The New York State Senator Kevin Thomas proposed a new bill asking to criminalize crypto offenses related to rug pulls and other frauds including misuse of private keys and hidden interests in crypto projects.
The bill drafted by Senator Thomas, Senate Bill S8839, requested for explaining, penalizing and criminalizing frauds (especially attacking developers). Frauds including projects that deceive crypto investors were requested to be criminalized.
The intention of the bill is to offer a clear-cut legal structure against crypto crimes that lines up with the essence of the blockchain while also combatting fraud.

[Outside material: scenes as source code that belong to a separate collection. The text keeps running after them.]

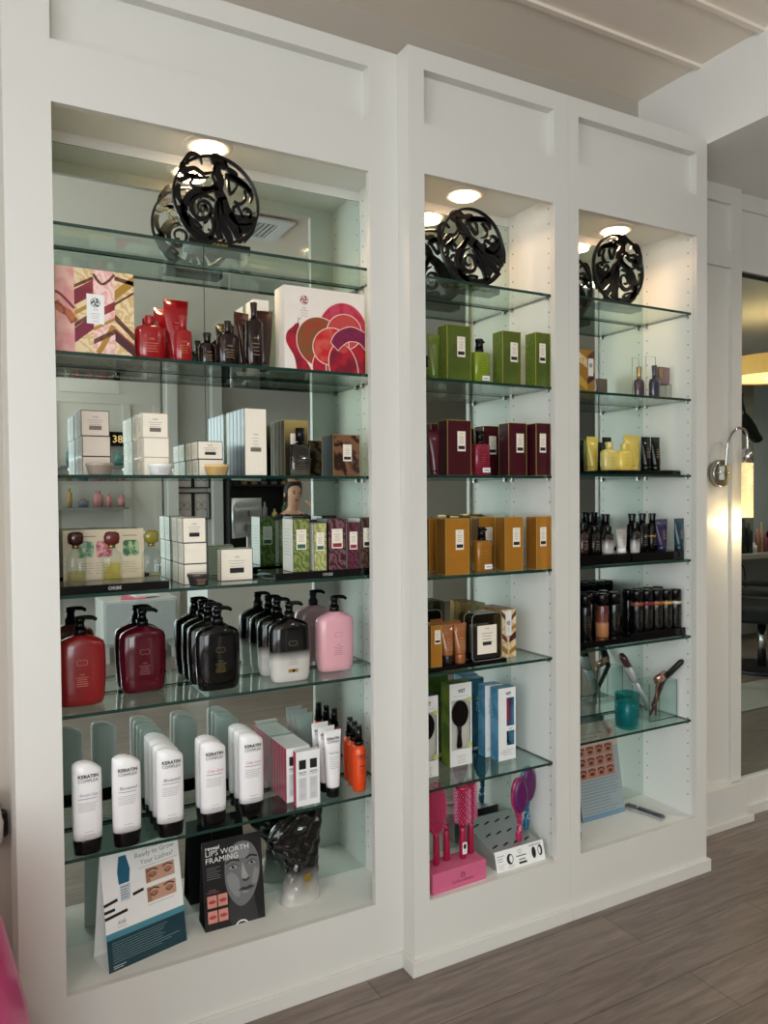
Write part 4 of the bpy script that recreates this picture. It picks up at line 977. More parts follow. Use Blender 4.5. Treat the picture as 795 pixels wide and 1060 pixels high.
def trio(zi, face, side, bot, h, word, y0, pl, tube=None):
    Z = TB[zi]; D = .055
    for k, (cx, w, lb) in enumerate(((pl[0], .094, 'leftmost'), (pl[1], .078, 'middle'), (1.7765, .0645, 'rightmost'))):
        yy = y0 if k < 2 else 2.0705
        o = tallbox(w, face, side, h, D, .032 if k < 2 else .028, (.008, .010, -.003)[k]); put(o, cx, yy + D / 2, Z); tag(o, '%s gold-edged %s box with a cream label in the row of three' % (lb, word), 'box', '%s gold-edged boxes' % word)
    for k, (cx, w, lb) in enumerate(() if zi == 1 else ((pl[0], .094, 'behind the leftmost one'), (pl[1] - .03, .080, 'behind the middle one'))):
        o = tallbox(w, face, side, h * .99, D, .032); put(o, cx + .01, y0 + D * 2.6, Z); tag(o, 'second-row gold-edged %s box %s' % (word, lb), 'box', '%s gold-edged boxes' % word)
    o = square_pump(bot); put(o, 1.547, y0 + .026, Z); tag(o, 'small %s bottle with a black pump and white sticker between boxes' % word, 'bottle')
    if tube:
        t = tube_bottle(tube, tube, .046, .150, .015, .012, None); put(t, 1.366, y0 + .028, Z, -.1); tag(t, 'narrow %s squeeze tube left of the %s boxes' % (word, word), 'tube')
trio(1, GRN, GRS, GRB, .184, 'green', 2.100, (1.447, 1.664, 1.816), mat('green_tube', (92, 112, 34), .25, coat=.3))
trio(2, WIN, WIS, WIB, .181, 'burgundy', 2.100, (1.446, 1.688, 1.820), mat('wine_tube', (82, 20, 36), .25, coat=.3))
trio(3, AMB, AMS, AMBB, .183, 'amber', 2.092, (1.431, 1.664, 1.792))
# fifth shelf
Z = TB[4]
o = tray(.350, .155, .014, False); put(o, 1.452, 2.165, Z); tag(o, 'black tray carrying amber tubes and the clear pouch', 'tray'); TZ = Z + .0142
AT = mat('amber_tube', (150, 92, 50), .18, coat=.6); ATC = mat('dark_amber_cap', (30, 22, 20), .2); ATC2 = mat('copper_cap', (160, 96, 60), .25, .3)
f = None; n_ = 0
for cx, cy, cap_, lb in ((1.399, 2.110, 'dark', 'amber tube with dark cap, front left on the tray'), (1.449, 2.108, 'copper', 'amber tube with copper cap, beside the clear pouch'), (1.412, 2.165, 'dark', 'amber tube with dark cap in the second row'), (1.462, 2.160, 'copper', 'amber tube with copper cap in the second row behind the pouch'), (1.425, 2.215, 'dark', 'amber tube with dark cap in the back row')):
    o = tube_bottle(AT, ATC if cap_ == 'dark' else ATC2, .050, .132, .0185, .030, PALE); put(o, cx, cy, TZ); tag(o, lb, 'tube', 'amber squeeze tubes on the tray')
o = carton(.040, .050, .135, AMB, AMS, AMB, GEDGE, .001); std_label(o, .004, .075, .120, .022, -.0255); put(o, 1.345, 2.115, TZ); tag(o, 'narrow amber carton at the left end of the tray', 'box')
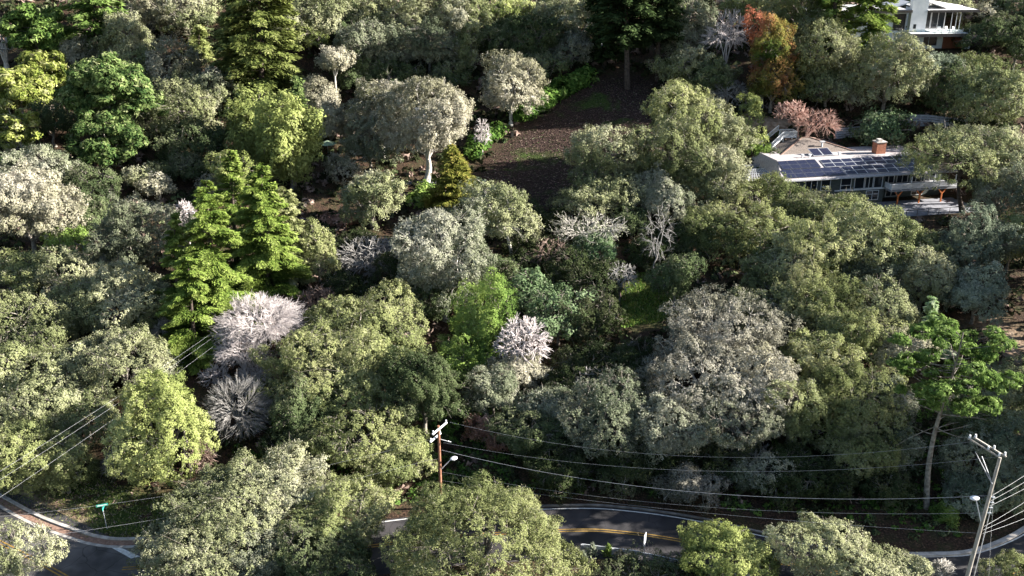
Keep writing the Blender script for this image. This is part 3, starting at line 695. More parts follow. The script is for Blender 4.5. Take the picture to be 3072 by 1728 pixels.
a, b_, c_, d_ = (3.4, 9.8, E + 1.35), (17.2, 9.8, E + 1.35), (17.2, 20, E + 1.1), (3.4, 20, E + 1.1); pk1, pk2 = (9.6, 15.2, E + 3.1), (11.0, 15.2, E + 3.1)
m.poly([a, b_, pk2, pk1], .15); m.poly([b_, c_, pk2], .15); m.poly([c_, d_, pk1, pk2], .15); m.poly([d_, a, pk1], .15)
hr = m.build('roof', shingle, LHE); tag(hr, 'brown shingled hip roof behind the solar panels')
m = MB()
for q0, q1 in ((a, pk1), (b_, pk2), (pk1, pk2), (c_, pk2)): m.beam(Vector(q0) + Vector((0, 0, .06)), Vector(q1) + Vector((0, 0, .06)), .22, .1)
m.build('ridge_cap', noise_mat('ridge_brown', (.2, .12, .09), (.3, .2, .16)), hr)
m = MB(); m.tube((11.8, 12.2, E + 1.8), (11.8, 12.2, E + 3.0), .16); m.box(11.4, 12.2, 11.9, 12.5, E + 2.95, E + 3.1); m.build('vent_pipe', metal, LHE)
for u, v in ((6.2, 7.4), (7.4, 7.3), (12.6, 7.6)):
    m = MB(); m.tube((u, v, E + RZ - .1), (u, v, E + RZ + .35), .14); m.tube((u, v, E + RZ + .35), (u, v, E + RZ + .5), .28, .2); m.build('vent_pipe', trim, LHE)
ch = MB().box(18.7, 20.3, 6.9, 8.4, E + .8, E + RZ + 1.9).build('chimney', chim, LHE)
MB().box(18.6, 20.4, 6.8, 8.5, E + RZ + 1.9, E + RZ + 2.05).box(19.0, 19.7, 7.2, 8.0, E + RZ + 2.05, E + RZ + 2.45).build('cap', conc, ch)
darkframe = noise_mat('black_panel_frame', (.05, .055, .07), (.09, .095, .11), 3, .5)
def panel(u, s, du, ds, fmat=None):
    """one framed solar panel lying on the front slope; s is measured along the slope"""
    L = sqrt(1 + sl * sl); v0, v1 = s / L, (s + ds) / L
    f = MB(); f.poly([rp(u, v0, .13), rp(u + du, v0, .13), rp(u + du, v1, .13), rp(u, v1, .13)], .05); fr = f.build('solar_panel', fmat or metal, LHE)
    g_ = MB(); w_ = .05; g_.poly([rp(u + w_, v0 + w_, .139), rp(u + du - w_, v0 + w_, .139), rp(u + du - w_, v1 - w_, .139), rp(u + w_, v1 - w_, .139)]); g_.build('cells', pan, fr)
for r_ in range(2):
    for c in range(4): panel(1.15 + c * 1.6, 3.35 + r_ * 1.32, 1.585, 1.3, darkframe)
for r_ in range(2):
    for c in range(6): panel(.75 + c * 1.62, .55 + r_ * 1.32, 1.6, 1.3, darkframe)
for r_ in range(2):
    for c in range(10): panel(8.25 + (c if r_ else c) * 1.76 + (2.3 if not r_ else 0) * 0, 3.3 + r_ * 1.22, 1.72, 1.16) if (r_ or c >= 0) else 0
for r_ in range(2):
    for c in range(9): panel(10.7 + c * 1.76, .6 + r_ * 1.3, 1.72, 1.24)
f = MB()
for c in range(2): f.poly([(8.2 + c * 1.75, 7.5, E + RZ + .1), (9.9 + c * 1.75, 7.5, E + RZ + .1), (9.9 + c * 1.75, 9.9, E + RZ + .75), (8.2 + c * 1.75, 9.9, E + RZ + .75)], .06)
fr = f.build('solar_panel', metal, LHE); tag(fr, 'pair of tilted panels set apart on the back of the roof')
f = MB()
for c in range(2): f.poly([(8.28 + c * 1.75, 7.6, E + RZ + .14), (9.82 + c * 1.75, 7.6, E + RZ + .14), (9.82 + c * 1.75, 9.8, E + RZ + .745), (8.28 + c * 1.75, 9.8, E + RZ + .745)])
f.build('cells', pan, fr)
def window(u0, u1, z0, z1, v, par, mull=1, fm=trim, gl=glass, rail=None):
    f = MB(); t_ = .1
    f.box(u0, u1, v - .07, v + .02, z0, z0 + t_); f.box(u0, u1, v - .07, v + .02, z1 - t_, z1); f.box(u0, u0 + t_, v - .07, v + .02, z0 + t_, z1 - t_); f.box(u1 - t_, u1, v - .07, v + .02, z0 + t_, z1 - t_)
    for k in range(1, mull): x = u0 + (u1 - u0) * k / mull; f.box(x - .05, x + .05, v - .068, v + .02, z0 + t_, z1 - t_)
    if rail: f.box(u0 + t_, u1 - t_, v - .066, v + .02, rail, rail + .09)
    fr = f.build('window', fm, par); MB().box(u0 + t_, u1 - t_, v - .03, v + .03, z0 + t_, z1 - t_).build('pane', gl, fr); return fr
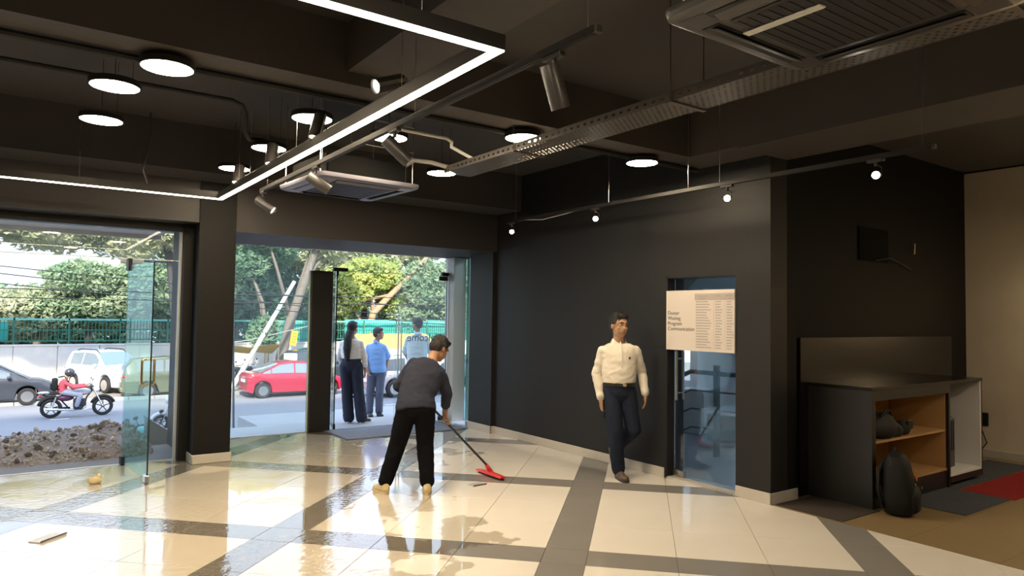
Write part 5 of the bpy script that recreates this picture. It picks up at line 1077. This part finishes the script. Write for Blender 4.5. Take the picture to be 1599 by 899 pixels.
def person(label, base, J, fwd, head_dir, head_up, skin, hairm, shirtm, trouserm, shoem, solem, feet, hands, sleeve=1.0, tucked=True, belt=None, vox=0.008, hk=0.95, hair='short', leg=(0.098, 0.074, 0.066), sleeve_r=(0.056, 0.052, 0.044), collar=1.0, group=None, folds=0.006, build=1.0, belly=1.0, legbreak=True):
    J = {k: (Vector(v) if not isinstance(v, (int, float)) else v) for k, v in J.items()}; J['build'] = build; J['belly'] = belly
    t = thing('person', label, 'person', base, -YAW, group)
    fw = Vector((fwd[0], fwd[1], 0)).normalized(); hc = J['head']; HR = basis(head_dir, head_up)
    # body: one continuous skin surface
    mb = MB(); mb.loft(torso_rings(J, -0.016, 0.0, 1.0))
    caps(mb, [J['neck']-Vector((0, 0, 0.03)), J['neck'].lerp(hc, 0.5)+HR @ Vector((0, -0.012, -0.02)), hc+HR @ Vector((0, -0.02, -0.04))], [0.054*hk, 0.049*hk, 0.052*hk], 14)
    head_parts(mb, hc, HR, hk)
    ms_ = (J['shA']+J['shB'])/2; dn_ = (J['waist']-ms_).normalized(); S0 = {s: J['sh'+s].lerp(ms_, 0.13)+dn_*0.040 for s in 'AB'}
    for s in 'AB':
        tube_s(mb, [S0[s].lerp(ms_, 0.12)+dn_*0.01, J['el'+s], J['wr'+s]], [0.040, 0.036, 0.026]); tube_s(mb, [J['hip'+s], J['kn'+s], J['an'+s]], [0.075, 0.052, 0.036])
        hd_, pn, curl, rt = hands[s]; hand(mb, J['wr'+s], hd_, pn, 1, curl, rt, 0.98)
    body = ob('body', remesh(mb, min(vox, 0.0065), 2, 0.4), skin, t); face_parts(t, hc, HR, hk, hairm)
    # shirt
    mb = MB(); mb.loft(torso_rings(J, 0.006, 0.32 if tucked else 0.10, 0.90, 0.007 if tucked else 0.010))
    for s in 'AB':
        e, w_ = J['el'+s], J['wr'+s]
        if sleeve >= 1: tube_s(mb, [S0[s], e, e.lerp(w_, 0.96)], list(sleeve_r))
        elif sleeve > 0.5: tube_s(mb, [S0[s], e, e.lerp(w_, (sleeve-0.5)*2)], list(sleeve_r))
        else: tube_s(mb, [S0[s], J['sh'+s].lerp(e, sleeve*2)], [sleeve_r[0], sleeve_r[1]*1.1])
    sh_ = ob('shirt', remesh(mb, vox, 5, 0.5, folds, (7, 7, 11), 1.0), shirtm, t)
    for s in 'AB':
        e, w_ = J['el'+s], J['wr'+s]
        if sleeve > 0.5: q = e.lerp(w_, 0.97 if sleeve >= 1 else (sleeve-0.5)*2); d = (w_-e).normalized(); ob('cuff', MB().tube([q-d*0.05, q-d*0.045, q+d*0.012, q+d*0.014], [sleeve_r[2]*0.9, sleeve_r[2]*1.10, sleeve_r[2]*1.06, sleeve_r[2]*0.8], 16), shirtm, sh_, True)
    if collar:
        ck = float(collar)
        nk = J['neck']; up = (hc-nk).normalized(); xx = HR @ Vector((1, 0, 0)); xx = (xx-up*xx.dot(up)).normalized(); yy = up.cross(xx)
        rings = []
        for (r_, z, tilt) in ((0.068, -0.025, 0.3), (0.062, 0.026, 0.75), (0.070, 0.022, 0.80), (0.092, -0.022, 0.62)):
            rings.append([nk+xx*r_*cos(a)+yy*r_*0.95*sin(a)+up*(z-ck*tilt*0.06*max(0, sin(a))) for a in [2*pi*i/24 for i in range(24)]])
        ob('collar', MB().loft(rings, False), shirtm, sh_, True)
    # trousers
    mb = MB(); mb.loft(torso_rings(J, 0.004, 0.0, 0.34))
    for s in 'AB':
        kn, an, hp = J['kn'+s], J['an'+s], J['hip'+s]
        tube_s(mb, [hp, kn, an], list(leg))
        if legbreak:
            d = (an-kn).normalized(); caps(mb, [an-d*0.05, an-d*0.012], [leg[2]*0.98, leg[2]*1.0], 14)
    tr = ob('trousers', remesh(mb, vox, 5, 0.5, folds*0.9, (8, 8, 9), 4.0), trouserm, t)
    if belt is not None:
        rr = torso_rings(J, 0.012, 0.32, 0.34); c0 = rr[0]; cc = sum(c0, Vector())/24; u = (J['waist']-(J['hipA']+J['hipB'])/2).normalized()
        bl = ob('belt', MB().loft([[p-u*0.028 for p in c0], [p+(p-cc)*0.03-u*0.026 for p in c0], [p+(p-cc)*0.03+u*0.010 for p in c0], [p+u*0.012 for p in c0]]), belt, tr)
        fr = max(c0, key=lambda p: (p-cc).dot(fw)); ob('buckle', MB().ell(fr+fw*0.008-u*0.008, (0.022, 0.008, 0.018)), BRASS, bl, True)
    for s in 'AB':
        h, o2 = feet[s][:2]; shoe(t, h, o2, shoem, solem, 1.0, feet[s][2] if len(feet[s]) > 2 else (0, 0, 1))
    # hair
    if hair != 'none':
        mb = MB()
        def E(p, r): mb.ell(hc+HR @ (Vector(p)*hk), tuple(x*hk for x in r), HR, 18, 12)
        E((0, -0.024, 0.048), (0.080, 0.094, 0.086)); E((0, -0.055, 0.005), (0.073, 0.060, 0.075))
        for s in (-1, 1): E((s*0.066, -0.012, 0.035), (0.016, 0.040, 0.035))
        E((0, 0.048, 0.092), (0.058, 0.034, 0.028))
        if hair == 'long':
            E((0, -0.075, -0.045), (0.062, 0.045, 0.08)); q0 = hc+HR @ Vector((0, -0.09, -0.07)); dn = Vector((-0.02, 0, -1)); bk_ = HR @ Vector((0, -1, 0))
            caps(mb, [q0, q0+dn*0.10+bk_*0.045, q0+dn*0.24+bk_*0.05+RD*0, q0+dn*0.38+bk_*0.03, q0+dn*0.47+bk_*0.02], [0.055, 0.058, 0.060, 0.048, 0.018])
        me = remesh(mb, 0.007, 3, 0.5, 0.006, (38, 38, 30), 2.0); ob('hair', me, hairm, t)
    return t
WSH = mat('white_cotton_shirt', (0.74, 0.69, 0.60), 0.75, bump=0.15, bscale=30); DEN = mat('dark_blue_denim', (0.018, 0.024, 0.042), 0.9, spec=0.12, var=0.35, vscale=5, bump=0.2, bscale=200)
BRN = mat('brown_leather', (0.10, 0.065, 0.05), 0.5, var=0.2, vscale=12); BELT = mat('black_belt', (0.02, 0.016, 0.012), 0.4); SOLE = mat('dark_sole', (0.05, 0.04, 0.035), 0.7); TANS = mat('tan_sole', (0.55, 0.45, 0.28), 0.7)
# man walking along the right wall
wk = person('man in a white shirt and dark jeans walking along the dark wall', (5.098, 5.243, 0),
  dict(head=(-0.009, -0.025, 1.552), neck=(-0.006, 0.0, 1.395), shA=(-0.192, 0.02, 1.325), elA=(-0.232, 0.05, 1.045), wrA=(-0.192, -0.03, 0.808), shB=(0.184, -0.02, 1.330), elB=(0.238, 0.05, 1.070), wrB=(0.262, -0.03, 0.862),
       waist=(-0.002, 0.0, 0.960), hipA=(-0.082, 0.0, 0.862), hipB=(0.080, 0.0, 0.862), knA=(-0.048, -0.09, 0.475), anA=(-0.012, -0.05, 0.10), knB=(0.142, -0.03, 0.49), anB=(0.010, 0.33, 0.25)),
  (0.25, -1), (0.42, -0.90, -0.06), (0.03, 0.0, 1), SKIN2, HAIR, WSH, DEN, BRN, SOLE, dict(A=((-0.025, 0.0, 0.0), (0.045, -0.25, 0.0)), B=((-0.03, 0.40, 0.235), (0.02, 0.28, 0.035), (0, -0.7, 0.7))),
  dict(A=((0.03, -0.05, -1), (0.9, 0.2, 0.0), 0.42, False), B=((0.02, -0.08, -1), (-0.9, 0.2, 0), 0.30, True)), 1.0, True, BELT, 0.008, 1.08, 'short', (0.096, 0.077, 0.066), (0.055, 0.048, 0.039), belly=1.08, folds=0.006)
tag(ob('mobile_phone', MB().rbox(-0.020, 0.020, -0.006, 0.006, -0.075, 0.075, 0.004, 1), BLK, None, loc=(5.098+RD.x*-0.166+FD.x*-0.055, 5.243+RD.y*-0.166+FD.y*-0.055, 0.69), rot=(0.0, 0.10, -YAW+1.3)), 'black mobile phone held low in the hand of the white shirted man', 'phone')
ob('shirt_emblem', MB().ell((0.085, -0.118, 1.225), (0.011, 0.004, 0.014)), mat('maroon_emblem', (0.16, 0.03, 0.04), 0.6), wk)
ob('placket', MB().tube([(0.0, -0.060, 1.385), (0.005, -0.120, 1.28), (0.004, -0.1265, 1.15), (0.002, -0.126, 1.0)], 0.006, 6), WSH, wk, True)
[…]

The bill asks for an imposition of rug pull charges on developers that sell “more than 10% of such tokens within five years from the date of last sale of such tokens.”
Speaking of ‘private key fraud’, it includes revealing/misusing someone’s private keys without prior affirmative consent.
As per the bill, developers who fail to publicly disclose personal crypto holdings on the landing page of the primary website can be charged with fraudulent failure for revealing an interest in digital tokens.
The bill is still under committee review to determine its eligibility as of this writing. Also there’s no specific date on when the review of the bill will be done.
Crypto regulations have time and again been a topic of discussion amongst US administrators. Earlier this month, US Senators had introduced the ‘Accountability for Cryptocurrency in El Salvador Act’ to ease the risks from El Salvador’s adoption of Bitcoin as legal currency to the United States.